Poucos anos depois, Nininha que não sabe dizer exatamente, veio a água encanada e o poço precisou ser encerrado sob pena de multa. Mas a economia nunca acabou.
Com sete filhos, 16 netos e 15 bisnetos, Arminda sempre ensinou sobre a economia. E há quase 50 anos não deixa de captar água da chuva. Não há nenhuma cisterna especial. A água é reservada em tambores e bacias. Não há risco de dengue, pois toda a água é usada constantemente e inspecionada pelos agentes de saúde.

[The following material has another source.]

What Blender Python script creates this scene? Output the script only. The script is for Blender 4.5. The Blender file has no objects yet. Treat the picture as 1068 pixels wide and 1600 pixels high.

“Eu explico até o mais simples, que é ensaboar todo o corpo e só depois ligar a água para se enxaguar. A água que reservo só não faço comida, mas uso para limpar casa, lavar roupas, dar descarga, aguar as plantas e lavar o quintal”, conta. Um dos bisnetos que já sabe tudo é Igor de 9 anos. “Desde pequeno eu já aprendi”, completa o garoto.
O café surgiu na mesma época em que Nininha passou a reservar água. Para complementar a renda da família, Arminda começou a trabalhar em plantações que existiam nos Bairros Monte Carlo e São Benedito.
“Depois que meu marido conseguiu estabilizar o poço e concretar em volta eu comecei a trabalhar fora. Eu levava meus filhos e colocava eles sentados. Levava o lanche passava o dia plantando muda e voltava no fim da tarde. Nos recebíamos no sábado. Era cansativo, mas a alegria vinha no fim de semana. Então, a muda que eu plantei aqui eu trouxe de lá”, conta.
Depois de aposentar o pilão, os grãos são limpos, torrados e moídos com auxílio de moedor e torradeira. O sabor é diferente do convencional, mas o modo de preparo é o mesmo.
No quintal que tem de tudo, pé de acerola, romã e manga, até as folhas do coqueiro são reutilizadas. Como uma boa adepta da sustentabilidade, a árvore de Natal de Nininha tem um toque especial. Com ajuda da família, os galhos do coqueiro foram pintados e receberam todos os enfeites possíveis, inclusive, a companhia de corujas, outra paixão de Nininha.